Według komunikatu UE, w Polsce tak samo jak w Niemczech, Francji i państwach nordyckich mimo kryzysu dochody rodzin zwiększyły się. Jako przyczynę podaje się elastyczny rynek pracy i dobry system socjalny.
Krach systemu socjalnego? Komisarz Andor stwierdził, że po kilku latach uporczywego kryzysu większość systemów socjalnych krajów UE właściwie straciło swą zdolność chronienia gospodarstw domowych. Raport KE wskazuje, że ogromny problem bezrobocia, z którym boryka się UE, dotyczy przede wszystkim ludzi młodych, kobiet i samotnych matek. Pod koniec ubiegłego roku bezrobocie w "27" sięgało 11 proc. Tymczasem stopa bezrobocia wśród młodych bez pracy jest w UE dwa razy wyższa - więcej niż co piąty Europejczyk w wieku 15-24 lat nie ma pracy. - Są bardzo duże różnice pomiędzy państwami członkowskimi, jeśli chodzi o długotrwałe bezrobocie. Ludzie potrzebują właściwych umiejętności dla znalezienia dobrej pracy i tu te różnice są bardzo duże - podkreślił Andor.
Południe w kłopotach Szczególnie na południu Europy rozdźwięk między potrzebami rynku a umiejętnościami szukających zatrudnienia jest bardzo duży. Zdaniem KE, aby temu zaradzić państwa członkowskie powinny inwestować w nauczanie i szkolenia, a także wspierać tworzenie miejsc pracy w sektorach, które są najbardziej obiecujące, czyli w technice informacyjnej i opiece zdrowotnej. Problem niedopasowania umiejętności jest szczególnie odczuwalny przez młodych Europejczyków - 7,5 mln z nich już się nie uczy, ale jeszcze nie ma pracy.

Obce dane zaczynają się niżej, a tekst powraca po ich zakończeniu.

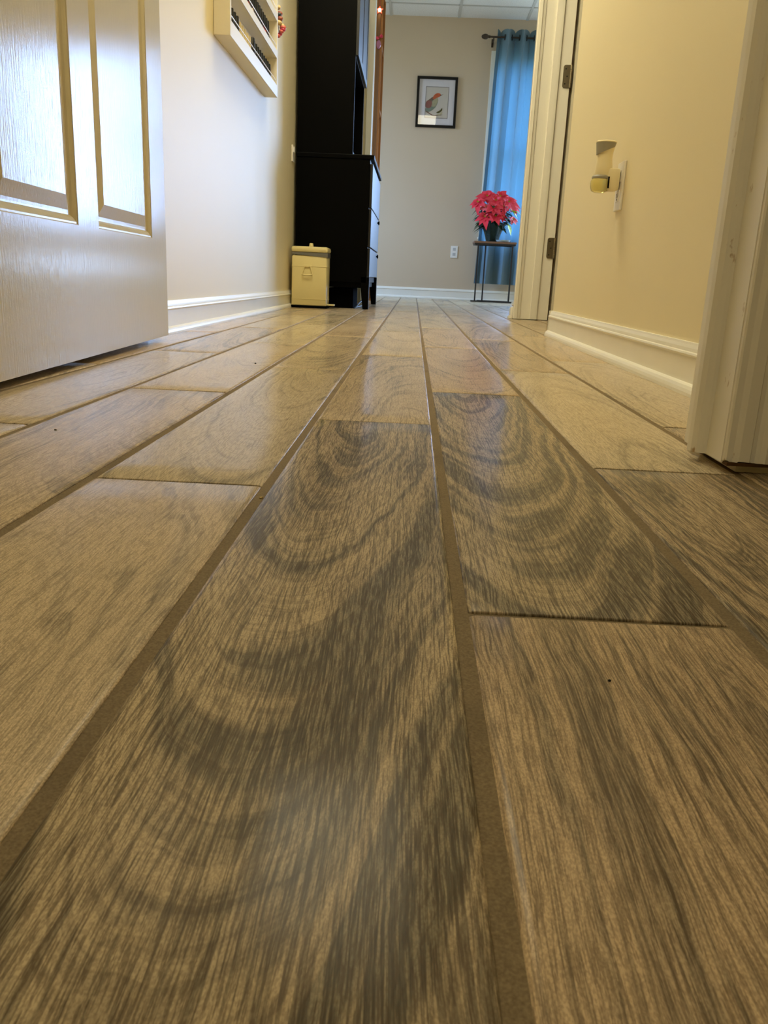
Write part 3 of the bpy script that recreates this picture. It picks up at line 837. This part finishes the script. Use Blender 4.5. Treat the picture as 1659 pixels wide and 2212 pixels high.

Jak pomóc? KE upatruje szansę na rozwiązanie tych problemów w zaproponowanym w grudniu pakiecie, który przewiduje gwarancje pracy bądź szkolenia dla młodych. Inicjatywa KE to jednak tylko zalecenie dla państw bez żadnych sankcji za jej zignorowanie. Rozwiązaniu problemu bezrobocia ma też pomóc stworzenie sieci Eures, która ma pomagać w znalezieniu miejsca pracy w innym kraju UE. Andor zapowiedział też przedstawienie wkrótce pakietu inwestycji socjalnych na rzecz rozwoju i spójności, który ma z kolei pomóc w rozwiązywaniu problemu wykluczenia społecznego. - Ten raport powinien pokazać wszystkim, gdzie są prawdziwe problemy, gdzie są rzeczywiste trudności i powinien pomóc państwom członkowskim uczyć się wzajemnie od siebie (...) oraz sprawić, że rok 2013 i kolejne lata będą lepsze niż 2012 - oświadczył komisarz.